É necessário e urgente refletir sobre a relação do rio São Francisco com o conjunto de bacias hidrográficas que contribuem para a sua grandeza cultural, econômica e social. O “Velho Chico” é um dos mais importantes rios do Brasil. Da sua nascente, em Minas Gerais, até o encontro com o mar, ele passa compondo a paisagem de diversas regiões dos estados da Bahia, Minas Gerais, Pernambuco, Sergipe e Alagoas, serpenteando por mais de 500 municípios e comunidades e beneficiando 14,2 milhões de pessoas. Daí a sua denominação de rio da integração nacional.
Seu percurso de quase três mil km é um caminho revelador de histórias, pelejas, causos, amores e das religiosidades dos povos ribeirinhos. Um rio de importância econômica, social e cultural para diversas comunidades, dentre elas indígenas e quilombolas.
Suas águas maltratadas pelo intenso processo de degradação, onde esgotos desaguam em seu leito, o desmatamento constante de suas matas ciliares, provocando o assoreamento, são expressões concretas do abuso indiscriminado sofrido pelo rio. Esse é o reflexo da maneira como o estado brasileiro administra seus recursos naturais, na contramão do discurso que o rio São Francisco é considerado um dos principais fatores de desenvolvimento da região nordeste, devido a sua importância para a agricultura e o aproveitamento da sua força para a geração de energia.
Muitas são as narrativas em torno das águas do velho Chico: a mãe d’água, o mergulhão, o cumpade d’água e o negro d'água são alguns seres imaginários que moram nas profundezas de suas águas e que costumam aparecer para pescadores. Daí a sua importância para a cultura popular. As narrativas repassadas por gerações de barqueiros, pescadores/as e ribeirinhos/as; as cantigas e rezas nas procissões das romarias da terra e das águas, por homens e mulheres carregados de simbolismos, fazem dessas iniciativas expressões de resistência e fé, percorrendo caminhos em meio à vegetação que cresce no lugar onde já foi o seu leito, para oferecer-lhe um gole d’água.
Se o rio morre, morre com ele a cultura de um povo.
O velho Chico é também núcleos de memórias. Em cada trecho, várias histórias de vida. Na contramão da velocidade do que já foi a sua correnteza e pela abundância de suas águas e profundidade de seu leito, hoje algumas embarcações estão fixadas nas areias de suas margens. Ali se ancora também lembranças e memórias de tempo de farturas de peixes e da vida movimentada no cais.

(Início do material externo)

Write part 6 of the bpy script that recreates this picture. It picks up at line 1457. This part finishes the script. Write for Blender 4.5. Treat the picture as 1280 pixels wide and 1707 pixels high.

Da poética entre as memórias e a atual situação do rio, não pode deixar de falar das situações de tantos outros rios que o alimentam, dando-lhe água de beber. Considerado como uma caixa d’agua, o cerrado baiano compõe as importantes bacias hidrográficas do Rio Grande e Rio Corrente que são ameaçadas diariamente pela monocultura e desmatamento do cerrado, como plano de “desenvolvimento” adotado pelo estado brasileiro, desde os anos 70.
Do significado inicial “rio-mar” dado pela população indígena, talvez, na atualidade, essa alcunha não corresponda mais, pois, para navegá-lo encontram-se enormes dificuldades por ter se tornado estreito e assoreado. As suas vazantes já não são tão produtivas o que diminui a produção de alimentos para sua população ribeirinha.
Diante do processo cumulativo de degradação que vive o rio e suas bacias hidrográficas, a revitalização só se dará se as populações ribeirinhas de forma organizada e mobilizada forem efetivamente protagonistas para a mudança desta realidade.
2 comentários
09 de Jan / 2018 às 15h38
A coisa social e econômica sempre foi aquém. Mas, a cultural vem de uns tempos pra cá. juazeiro e petrolina definham. Importantes ícones culturais , artísticos e culturais do naipe de um Lêdo Ivo, Coelhão e Otoniel Gondim nem sequer fazem mais obras, pinturas e livros como antes. parecem desestimulados pelo governo. sociedade. Uma pena. Foi-se o mito?
09 de Jan / 2018 às 16h53
Nosso Rio de São Francisco agonizando, morrendo, e os poderes constituídos nada fazem, só colabora para sua extinção. Urgente, urgentíssima ação de revitalização do Velho Chico, e nós ribeirinhos devemos fazer a nossa parte: economizando água, não jogarmos lixo no rio, não desmatando as matas ciliares. Vamos ajudar o rio São Francisco a renascer.